Consider the group $\bigoplus_{i=-\infty}^{\infty}\mathbb{Z}_{(i)}$, where each $\mathbb{Z}_{(i)}$ is a copy of $\mathbb{Z}$. Given $x \in \bigoplus_{i=-\infty}^{\infty}\mathbb{Z}_{(i)}$, let $x^{(k)}$ be the element in $\bigoplus_{i=-\infty}^{\infty}\mathbb{Z}_{(i)}$ obtained by shifting every entry of $x$ to the right by $k$ places.

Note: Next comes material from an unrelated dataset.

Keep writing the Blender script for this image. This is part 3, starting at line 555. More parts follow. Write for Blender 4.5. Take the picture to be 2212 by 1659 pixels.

Let $x_1, x_2, \ldots, x_n \in \bigoplus_{i=-\infty}^{\infty}\mathbb{Z}_{(i)}$ be some non-zero elements.
I was wondering if there is a bound for the number of $x_j$ we can have such that
- the subgroup $ H = \langle x_j^{(i)} \mid i \in \mathbb{Z}, 1 \leq j \leq n \rangle $ is a proper subgroup
- $H \neq \langle x_j^{(i)} \mid i \in \mathbb{Z}, 1 \leq j \leq n, j \neq k \rangle $ for $1 \leq k \leq n \rangle$, i.e. if we remove one of $x_j$'s, we get a strickly smaller subgroup.
I was looking at this example: let $x_1 = (\ldots, 0, 1, 1, 0, \ldots)$ and $x_2 = (\ldots, 0, 2, 0 , \ldots)$. I don't seem to be able to find another element $x_3$ that satisfies the above condition.
(This is a follow-up question to the one I asked here.)